総じて、広報誌の作成に対する委員会のメンバーの関与が高い広報誌であるように感じられた。候補紙の質を高める手段として広報モニターを募集するなど、発信力の強化に務めた結果として、全国長村議会議長会広報コンクールにおいて、4年連続の入賞を果たすという実績もあげている。
小松島市
次に、小松島に伺い、同じく議会広報の編集から発刊に至るまでの話を伺った。小松島市議会ではH21年から議会改革のための推進組織を立ち上げ、議会コンサートの実施やモニター制度の導入、クイズに対する商品券の発送など、あの手この手の工夫で議会に対する関心を高める取り組みを行っている。
https://www.city.komatsushima.lg.jp/gikai/gikaikoho/
議会としての取り組みで印象的だったのは、議会と市民との対話の機会を作ることにより、市民の有権者意識が芽生え、結果として今年の選挙では政治に興味を持った妊娠中の若手女性が当選するという現象も生まれているとの事だった。
議会だよりの編集で特徴的だったのは、8名の編集担当者をそれぞれページごとに割り振り、担当者名をページの下に記すという方法であった。議員一人一人の紙面づくりへの関与を高める方法としては、良い仕組みではないかと感じた。
議員が編集担当になることで、紙面の品質にばらつきが出てしまうデメリットも懸念されたが、小松島市では議会だより編集のガイドラインが整備されており、誰が編集担当になっても一定の品質を担保できる仕組みとなっているように感じた。例えば、五島市議会広報委員会でも議題となった「討論掲載」の方法に関しては、「討論がある場合は、賛成意見と反対意見を掲載し、それぞれ顔写真を掲載する」という明記があり、分かりやすい仕組みになっていたので参考にしたいと感じた。
学生議会に関しては、議会側と生徒の関与が大きいという点において、五島市が主催する学生議会とは大きく在り方が異なると感じた。議会側から、事務局に対して関与を高める提言ができないだろうか、と感じた。質疑応答の中では、議会を広く市民に知って貰うために気をつけていることの質問が交わされたが、小松島市としても紙媒体による宣伝だけでは限界を感じている部分もあり、およそ市民の8%しか読まないと推計されるとの事であった。広報誌だけでなく、どれだけ多くの市民に内容を伝えるか、ネットを通じた発信力の強化にも取り組んでいきたいという話であった。

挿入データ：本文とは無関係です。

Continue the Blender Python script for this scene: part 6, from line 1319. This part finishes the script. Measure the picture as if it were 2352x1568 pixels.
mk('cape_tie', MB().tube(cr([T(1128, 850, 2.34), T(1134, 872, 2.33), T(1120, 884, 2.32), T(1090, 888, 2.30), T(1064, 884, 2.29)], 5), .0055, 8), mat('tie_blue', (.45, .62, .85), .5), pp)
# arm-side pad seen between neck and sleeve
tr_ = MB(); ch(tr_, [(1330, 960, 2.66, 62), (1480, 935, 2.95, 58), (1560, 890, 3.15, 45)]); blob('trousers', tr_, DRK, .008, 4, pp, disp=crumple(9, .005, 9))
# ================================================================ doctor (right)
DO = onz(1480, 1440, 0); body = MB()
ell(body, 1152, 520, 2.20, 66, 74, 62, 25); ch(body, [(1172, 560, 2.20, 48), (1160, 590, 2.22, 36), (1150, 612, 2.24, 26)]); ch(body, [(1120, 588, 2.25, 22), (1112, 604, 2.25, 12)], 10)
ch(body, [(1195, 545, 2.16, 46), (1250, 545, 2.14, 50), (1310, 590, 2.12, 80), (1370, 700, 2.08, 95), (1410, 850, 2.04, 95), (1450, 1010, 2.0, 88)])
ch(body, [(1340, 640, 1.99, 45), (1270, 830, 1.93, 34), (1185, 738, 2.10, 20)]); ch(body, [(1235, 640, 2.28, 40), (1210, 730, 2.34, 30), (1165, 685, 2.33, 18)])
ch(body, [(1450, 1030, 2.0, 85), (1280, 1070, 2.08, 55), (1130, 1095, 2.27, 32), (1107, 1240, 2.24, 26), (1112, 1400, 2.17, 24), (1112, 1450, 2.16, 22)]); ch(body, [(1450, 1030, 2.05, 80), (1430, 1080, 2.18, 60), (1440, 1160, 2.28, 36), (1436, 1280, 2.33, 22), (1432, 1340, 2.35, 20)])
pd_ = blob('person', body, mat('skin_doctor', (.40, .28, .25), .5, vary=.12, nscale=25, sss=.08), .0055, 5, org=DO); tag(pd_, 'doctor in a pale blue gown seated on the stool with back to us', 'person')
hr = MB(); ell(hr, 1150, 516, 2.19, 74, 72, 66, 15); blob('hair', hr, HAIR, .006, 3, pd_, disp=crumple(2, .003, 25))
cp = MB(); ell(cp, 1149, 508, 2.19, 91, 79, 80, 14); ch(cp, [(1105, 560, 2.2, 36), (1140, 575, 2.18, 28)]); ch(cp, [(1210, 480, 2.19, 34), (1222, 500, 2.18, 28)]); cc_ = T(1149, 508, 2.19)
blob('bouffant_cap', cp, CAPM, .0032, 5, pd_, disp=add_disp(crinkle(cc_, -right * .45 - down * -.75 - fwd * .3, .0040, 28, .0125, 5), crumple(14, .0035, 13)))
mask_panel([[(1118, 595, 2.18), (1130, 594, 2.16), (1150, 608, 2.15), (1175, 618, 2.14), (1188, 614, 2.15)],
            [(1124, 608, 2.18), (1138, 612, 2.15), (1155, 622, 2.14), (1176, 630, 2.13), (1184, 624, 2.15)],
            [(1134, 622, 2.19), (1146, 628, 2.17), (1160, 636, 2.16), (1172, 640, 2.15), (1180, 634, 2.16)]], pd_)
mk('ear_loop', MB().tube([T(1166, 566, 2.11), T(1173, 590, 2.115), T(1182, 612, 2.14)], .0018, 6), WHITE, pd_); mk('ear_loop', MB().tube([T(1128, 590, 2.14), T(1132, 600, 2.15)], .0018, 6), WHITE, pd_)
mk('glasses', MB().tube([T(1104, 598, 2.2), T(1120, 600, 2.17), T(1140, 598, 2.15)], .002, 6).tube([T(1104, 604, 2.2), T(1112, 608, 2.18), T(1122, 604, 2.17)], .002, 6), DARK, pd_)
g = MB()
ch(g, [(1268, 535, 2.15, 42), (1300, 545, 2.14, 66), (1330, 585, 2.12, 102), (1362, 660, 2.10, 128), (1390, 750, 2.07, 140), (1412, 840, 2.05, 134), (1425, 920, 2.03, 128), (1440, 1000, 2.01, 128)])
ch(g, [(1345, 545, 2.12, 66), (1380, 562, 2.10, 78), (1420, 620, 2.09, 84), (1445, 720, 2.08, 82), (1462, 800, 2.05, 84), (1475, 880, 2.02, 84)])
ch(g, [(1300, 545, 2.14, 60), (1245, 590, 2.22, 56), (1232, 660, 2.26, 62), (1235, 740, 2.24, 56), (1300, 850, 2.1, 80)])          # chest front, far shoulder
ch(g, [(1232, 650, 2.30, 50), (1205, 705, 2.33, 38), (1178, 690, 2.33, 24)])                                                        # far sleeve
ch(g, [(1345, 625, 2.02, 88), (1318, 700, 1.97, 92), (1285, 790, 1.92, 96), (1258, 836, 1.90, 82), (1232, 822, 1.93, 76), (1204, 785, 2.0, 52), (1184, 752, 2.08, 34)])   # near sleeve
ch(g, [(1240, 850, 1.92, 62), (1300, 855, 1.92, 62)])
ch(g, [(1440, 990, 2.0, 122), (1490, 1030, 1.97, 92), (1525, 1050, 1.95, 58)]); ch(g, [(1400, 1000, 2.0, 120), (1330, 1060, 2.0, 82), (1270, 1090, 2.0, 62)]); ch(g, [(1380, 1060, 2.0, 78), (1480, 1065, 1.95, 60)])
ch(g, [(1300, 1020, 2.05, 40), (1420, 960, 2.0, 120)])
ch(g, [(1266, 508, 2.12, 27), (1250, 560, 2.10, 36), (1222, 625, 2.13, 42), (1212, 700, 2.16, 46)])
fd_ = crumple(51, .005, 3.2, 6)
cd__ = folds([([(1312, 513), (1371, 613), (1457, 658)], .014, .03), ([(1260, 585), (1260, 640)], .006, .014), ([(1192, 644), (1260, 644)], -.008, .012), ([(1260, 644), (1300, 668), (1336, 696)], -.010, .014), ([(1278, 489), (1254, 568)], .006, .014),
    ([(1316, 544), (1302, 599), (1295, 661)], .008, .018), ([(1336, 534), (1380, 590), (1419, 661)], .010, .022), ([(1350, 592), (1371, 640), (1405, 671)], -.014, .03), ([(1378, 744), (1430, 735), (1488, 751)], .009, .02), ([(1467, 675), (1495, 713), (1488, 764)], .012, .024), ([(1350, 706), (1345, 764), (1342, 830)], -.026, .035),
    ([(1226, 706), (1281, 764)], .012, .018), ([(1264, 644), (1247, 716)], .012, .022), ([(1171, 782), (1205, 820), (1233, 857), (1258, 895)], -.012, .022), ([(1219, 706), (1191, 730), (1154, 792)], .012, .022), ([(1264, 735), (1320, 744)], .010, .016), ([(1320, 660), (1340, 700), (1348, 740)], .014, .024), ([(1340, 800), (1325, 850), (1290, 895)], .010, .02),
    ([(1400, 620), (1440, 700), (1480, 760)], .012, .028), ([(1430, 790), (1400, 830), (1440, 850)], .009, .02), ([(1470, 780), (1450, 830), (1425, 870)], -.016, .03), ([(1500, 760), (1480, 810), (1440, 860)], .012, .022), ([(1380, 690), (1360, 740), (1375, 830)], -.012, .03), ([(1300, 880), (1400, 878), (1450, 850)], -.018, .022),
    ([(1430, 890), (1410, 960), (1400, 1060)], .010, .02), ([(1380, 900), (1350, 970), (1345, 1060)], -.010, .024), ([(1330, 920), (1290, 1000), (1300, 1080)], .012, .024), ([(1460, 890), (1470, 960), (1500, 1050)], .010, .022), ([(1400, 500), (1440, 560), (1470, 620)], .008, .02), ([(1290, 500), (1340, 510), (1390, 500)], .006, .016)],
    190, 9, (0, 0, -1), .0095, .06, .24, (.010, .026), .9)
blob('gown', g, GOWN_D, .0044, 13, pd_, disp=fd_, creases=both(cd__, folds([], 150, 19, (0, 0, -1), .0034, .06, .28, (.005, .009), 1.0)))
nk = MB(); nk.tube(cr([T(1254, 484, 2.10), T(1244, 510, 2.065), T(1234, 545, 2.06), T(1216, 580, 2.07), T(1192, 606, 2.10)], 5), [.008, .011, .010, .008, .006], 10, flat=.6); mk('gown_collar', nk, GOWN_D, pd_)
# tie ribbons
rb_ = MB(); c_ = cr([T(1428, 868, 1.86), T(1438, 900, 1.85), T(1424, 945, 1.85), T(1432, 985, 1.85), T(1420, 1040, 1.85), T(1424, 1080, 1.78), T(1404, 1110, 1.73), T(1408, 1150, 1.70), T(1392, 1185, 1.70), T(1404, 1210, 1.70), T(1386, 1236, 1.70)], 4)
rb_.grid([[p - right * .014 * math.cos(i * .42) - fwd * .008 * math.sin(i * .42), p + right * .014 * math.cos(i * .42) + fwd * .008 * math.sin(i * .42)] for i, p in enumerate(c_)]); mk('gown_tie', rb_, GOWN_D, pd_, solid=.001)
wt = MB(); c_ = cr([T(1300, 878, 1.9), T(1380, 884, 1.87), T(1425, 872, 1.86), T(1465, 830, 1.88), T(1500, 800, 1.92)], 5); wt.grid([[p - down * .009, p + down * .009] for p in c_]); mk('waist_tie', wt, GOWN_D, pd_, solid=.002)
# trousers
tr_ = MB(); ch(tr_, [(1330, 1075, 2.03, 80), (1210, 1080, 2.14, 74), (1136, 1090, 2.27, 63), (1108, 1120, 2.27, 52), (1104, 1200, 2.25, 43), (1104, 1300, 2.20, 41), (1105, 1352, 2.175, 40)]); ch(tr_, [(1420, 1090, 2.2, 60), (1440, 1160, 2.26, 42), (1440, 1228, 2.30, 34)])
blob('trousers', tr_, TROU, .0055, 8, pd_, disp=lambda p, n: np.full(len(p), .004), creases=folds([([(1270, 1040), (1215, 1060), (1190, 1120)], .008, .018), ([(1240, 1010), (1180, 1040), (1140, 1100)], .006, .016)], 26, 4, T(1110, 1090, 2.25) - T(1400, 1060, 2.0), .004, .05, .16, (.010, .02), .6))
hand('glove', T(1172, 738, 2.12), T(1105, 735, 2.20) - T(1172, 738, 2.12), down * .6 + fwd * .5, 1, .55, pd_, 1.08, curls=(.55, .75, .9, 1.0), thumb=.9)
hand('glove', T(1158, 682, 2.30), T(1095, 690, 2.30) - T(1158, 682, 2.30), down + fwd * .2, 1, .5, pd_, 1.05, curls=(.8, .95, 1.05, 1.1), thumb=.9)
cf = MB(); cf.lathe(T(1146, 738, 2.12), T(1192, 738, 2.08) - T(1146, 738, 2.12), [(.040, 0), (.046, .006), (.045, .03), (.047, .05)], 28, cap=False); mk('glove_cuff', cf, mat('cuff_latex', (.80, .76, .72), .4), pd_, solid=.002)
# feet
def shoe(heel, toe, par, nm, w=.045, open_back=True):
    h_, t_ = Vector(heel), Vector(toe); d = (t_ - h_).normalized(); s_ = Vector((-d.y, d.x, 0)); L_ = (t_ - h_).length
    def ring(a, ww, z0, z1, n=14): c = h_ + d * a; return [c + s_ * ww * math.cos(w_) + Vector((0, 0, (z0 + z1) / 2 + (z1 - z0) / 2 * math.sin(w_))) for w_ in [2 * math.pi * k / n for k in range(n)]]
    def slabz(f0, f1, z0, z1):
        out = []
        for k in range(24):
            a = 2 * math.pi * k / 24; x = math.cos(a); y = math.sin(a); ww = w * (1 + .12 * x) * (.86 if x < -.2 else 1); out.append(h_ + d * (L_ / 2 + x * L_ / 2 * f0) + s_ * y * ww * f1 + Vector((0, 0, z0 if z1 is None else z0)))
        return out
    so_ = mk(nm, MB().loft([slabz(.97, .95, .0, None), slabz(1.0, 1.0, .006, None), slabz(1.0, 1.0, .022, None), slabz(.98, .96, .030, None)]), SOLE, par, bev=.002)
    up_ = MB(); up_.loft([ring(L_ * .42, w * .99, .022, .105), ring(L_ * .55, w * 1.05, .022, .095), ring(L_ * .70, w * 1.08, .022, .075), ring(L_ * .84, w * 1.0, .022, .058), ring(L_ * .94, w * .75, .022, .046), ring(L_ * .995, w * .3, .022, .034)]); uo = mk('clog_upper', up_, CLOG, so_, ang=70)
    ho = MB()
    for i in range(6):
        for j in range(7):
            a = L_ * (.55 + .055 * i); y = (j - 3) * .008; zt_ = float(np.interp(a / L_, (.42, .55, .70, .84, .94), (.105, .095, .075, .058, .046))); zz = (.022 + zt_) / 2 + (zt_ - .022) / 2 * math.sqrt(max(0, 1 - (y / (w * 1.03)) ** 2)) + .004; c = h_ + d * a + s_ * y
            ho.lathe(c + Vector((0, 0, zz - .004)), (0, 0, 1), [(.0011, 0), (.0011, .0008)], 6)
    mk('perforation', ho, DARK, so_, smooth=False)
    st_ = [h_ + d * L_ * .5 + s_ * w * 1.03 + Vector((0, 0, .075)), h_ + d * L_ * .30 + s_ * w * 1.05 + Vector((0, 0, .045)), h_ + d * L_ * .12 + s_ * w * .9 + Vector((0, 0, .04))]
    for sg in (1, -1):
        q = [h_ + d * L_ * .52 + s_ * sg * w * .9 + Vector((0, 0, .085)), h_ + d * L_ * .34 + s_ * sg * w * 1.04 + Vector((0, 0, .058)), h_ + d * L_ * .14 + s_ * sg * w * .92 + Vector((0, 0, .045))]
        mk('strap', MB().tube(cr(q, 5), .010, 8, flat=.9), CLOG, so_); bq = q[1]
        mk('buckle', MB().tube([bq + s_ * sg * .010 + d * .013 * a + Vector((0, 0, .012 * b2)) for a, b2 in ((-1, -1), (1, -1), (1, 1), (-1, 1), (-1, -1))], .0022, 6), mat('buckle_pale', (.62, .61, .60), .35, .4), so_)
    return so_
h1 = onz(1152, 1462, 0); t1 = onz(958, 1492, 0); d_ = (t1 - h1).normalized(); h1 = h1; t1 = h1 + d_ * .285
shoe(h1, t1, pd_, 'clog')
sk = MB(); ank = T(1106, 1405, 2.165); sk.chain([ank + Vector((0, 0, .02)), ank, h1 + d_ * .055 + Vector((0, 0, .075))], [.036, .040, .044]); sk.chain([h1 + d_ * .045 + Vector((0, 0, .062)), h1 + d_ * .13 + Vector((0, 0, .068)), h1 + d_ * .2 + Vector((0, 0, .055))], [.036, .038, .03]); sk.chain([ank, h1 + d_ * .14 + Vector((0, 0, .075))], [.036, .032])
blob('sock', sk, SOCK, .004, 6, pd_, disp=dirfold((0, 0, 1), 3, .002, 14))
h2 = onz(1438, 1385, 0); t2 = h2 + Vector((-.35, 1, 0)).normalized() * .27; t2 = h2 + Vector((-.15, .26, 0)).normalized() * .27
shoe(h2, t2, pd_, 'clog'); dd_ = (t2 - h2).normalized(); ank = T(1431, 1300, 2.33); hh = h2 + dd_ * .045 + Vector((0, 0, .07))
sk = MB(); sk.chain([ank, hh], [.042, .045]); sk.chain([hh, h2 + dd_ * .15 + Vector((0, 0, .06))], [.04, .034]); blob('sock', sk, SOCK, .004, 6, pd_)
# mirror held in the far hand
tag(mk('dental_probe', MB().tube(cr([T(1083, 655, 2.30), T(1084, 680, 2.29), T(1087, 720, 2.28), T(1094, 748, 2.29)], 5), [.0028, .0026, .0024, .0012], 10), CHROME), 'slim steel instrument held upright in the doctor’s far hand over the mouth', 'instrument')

質疑応答の終了後、議場に昨年から設置された大型のスクリーンを見学した。縦3メートル、横3.5メートルという大型であり、傍聴者に対する配慮もされた設計となっていた。五島市議会においても、視覚情報を用いた一般質問の導入など、参考にできる部分が多いのではないだろうかと感じた。
総括
今回の研修を通じて、広報誌の紙面作りに関しては、どちらの自治体でも「議員の関与の高さ」が五島市よりも高いと感じた。広報委員会として、政治との接点を身近に感じられない市民が手に取って見たくなるための創意工夫を感じた。
五島市では、議会だよりの編集方針を作成し、必要に応じてガイドラインを作成して担当割りをするなど、議員の関与を高めていく必要があるように感じた。
紙面の内容に関しては、子供の写真を掲載した表紙や、広報誌の記事に市民の活動を伝えるなど、作り手の一部として市民を巻き込むことも選択肢に入れ、手に取ってもらうための工夫をする余地があると感じた。
ただし、デザインや構成に関しては、議員の編集スキルだけでは限界もあるため、そうした足らざる部分は視察先で導入されている編集アドバイザーやモニター委員の導入など、外部の視点を活用する必要性もあるのではないかと感じた。
市民参加という視点からは、議会と市民との接点を増やすためのオーバートークや意見交換会を実施し、直接的に市民と対話の機会を作っていく活動が必要であると感じた。これは広報委員会だけで決められる話ではないので、議会全体で基本条例を作るなり、改革の必要性があると再認識させられた。
議会のなり手不足や多様性の充実が課題であると言われる中、議会側から市民への歩み寄り、情報発信力の強化が必要であると感じたため、委員会の中での議論を深めていきたい。